One of the companies that has announced deals under the ACMI is Blue Carbon, a startup headquartered in Dubai.
In October, Blue Carbon said it had struck a deal for projects covering millions of hectares of land in Kenya, where President William Ruto has described carbon credits as the country's "next significant export".
The Kenya agreement followed a $1.5-billion financing deal with Zimbabwe. Blue Carbon plans to support projects fighting deforestation and forest degradation across 18.5 million acres, about a fifth of the country's land.
But campaigners say tying up such large tracts of land could have enormous implications for people who live there, potentially jeopardising their right to use the land.
Need for transparency
To ensure offset projects benefit host countries, the UNDP launched a plan at COP28 to push for tighter regulations in the sector.
"If carbon markets are to work properly, they can not only be something that helps those who are trying to offset their carbon emissions. It must be a genuine development finance asset for developing countries," says UNDP administrator Achim Steiner.

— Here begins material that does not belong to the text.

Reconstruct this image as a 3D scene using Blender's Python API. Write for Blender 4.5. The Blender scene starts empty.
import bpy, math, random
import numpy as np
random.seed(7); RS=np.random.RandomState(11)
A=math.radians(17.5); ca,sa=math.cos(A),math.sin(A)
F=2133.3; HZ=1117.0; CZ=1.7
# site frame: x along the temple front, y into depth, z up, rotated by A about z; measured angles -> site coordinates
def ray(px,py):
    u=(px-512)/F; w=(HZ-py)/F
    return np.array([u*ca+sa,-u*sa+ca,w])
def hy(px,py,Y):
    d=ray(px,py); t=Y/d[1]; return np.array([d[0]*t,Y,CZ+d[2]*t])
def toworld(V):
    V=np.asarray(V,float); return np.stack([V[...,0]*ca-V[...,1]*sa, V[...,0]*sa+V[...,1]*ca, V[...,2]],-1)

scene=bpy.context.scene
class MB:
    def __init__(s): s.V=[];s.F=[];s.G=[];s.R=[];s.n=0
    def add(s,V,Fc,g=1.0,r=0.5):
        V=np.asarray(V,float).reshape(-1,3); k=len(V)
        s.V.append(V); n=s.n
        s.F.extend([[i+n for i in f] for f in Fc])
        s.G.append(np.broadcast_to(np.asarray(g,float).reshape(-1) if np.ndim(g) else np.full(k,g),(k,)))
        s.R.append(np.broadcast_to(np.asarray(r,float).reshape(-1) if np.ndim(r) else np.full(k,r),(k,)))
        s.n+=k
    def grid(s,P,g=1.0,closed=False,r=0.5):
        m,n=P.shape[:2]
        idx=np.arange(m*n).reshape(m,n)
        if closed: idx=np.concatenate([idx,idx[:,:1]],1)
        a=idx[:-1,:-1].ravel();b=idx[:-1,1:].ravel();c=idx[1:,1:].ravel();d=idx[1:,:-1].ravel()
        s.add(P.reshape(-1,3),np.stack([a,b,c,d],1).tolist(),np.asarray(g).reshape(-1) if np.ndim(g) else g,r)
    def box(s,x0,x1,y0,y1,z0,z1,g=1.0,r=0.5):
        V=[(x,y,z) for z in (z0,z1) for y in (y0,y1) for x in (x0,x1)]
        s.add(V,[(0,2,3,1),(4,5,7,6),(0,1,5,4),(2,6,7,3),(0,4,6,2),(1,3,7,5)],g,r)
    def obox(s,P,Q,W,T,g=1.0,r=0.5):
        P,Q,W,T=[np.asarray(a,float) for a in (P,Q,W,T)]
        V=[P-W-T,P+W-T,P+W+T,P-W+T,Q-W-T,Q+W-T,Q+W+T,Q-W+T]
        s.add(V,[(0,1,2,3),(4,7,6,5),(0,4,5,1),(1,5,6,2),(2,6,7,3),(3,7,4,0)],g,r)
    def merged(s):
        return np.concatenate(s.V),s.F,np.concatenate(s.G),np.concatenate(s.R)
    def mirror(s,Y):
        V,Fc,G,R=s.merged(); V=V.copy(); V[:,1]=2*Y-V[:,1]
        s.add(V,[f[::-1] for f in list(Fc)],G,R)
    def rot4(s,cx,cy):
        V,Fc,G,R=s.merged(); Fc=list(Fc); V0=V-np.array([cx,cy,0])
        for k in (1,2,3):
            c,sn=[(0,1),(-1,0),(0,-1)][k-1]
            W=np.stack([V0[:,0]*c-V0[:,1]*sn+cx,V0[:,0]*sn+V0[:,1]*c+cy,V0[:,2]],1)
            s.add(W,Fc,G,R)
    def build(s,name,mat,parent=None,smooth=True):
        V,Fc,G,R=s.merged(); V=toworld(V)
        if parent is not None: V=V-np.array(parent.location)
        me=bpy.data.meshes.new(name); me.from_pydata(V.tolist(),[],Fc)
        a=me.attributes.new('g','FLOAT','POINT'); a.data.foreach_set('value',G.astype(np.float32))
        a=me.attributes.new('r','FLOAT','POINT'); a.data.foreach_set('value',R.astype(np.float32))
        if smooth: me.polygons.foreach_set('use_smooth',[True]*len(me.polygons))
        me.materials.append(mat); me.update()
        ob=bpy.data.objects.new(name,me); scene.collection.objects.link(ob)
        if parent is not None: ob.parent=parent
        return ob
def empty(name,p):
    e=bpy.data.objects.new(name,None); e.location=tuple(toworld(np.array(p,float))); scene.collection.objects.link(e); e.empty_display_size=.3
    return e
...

Critics argue that the protection of land rights, especially those of indigenous people, should be a priority. This will consequently deliver better results in preserving forests and other carbon-storing biomes.
"I think one of the best carbon markets regulations I have seen in Africa is in Zimbabwe, which makes it easy for communities to benefit and also for developers to have the incentive to develop, manage and retain these assets," climate change scientist Mwaniki tells TRT Afrika.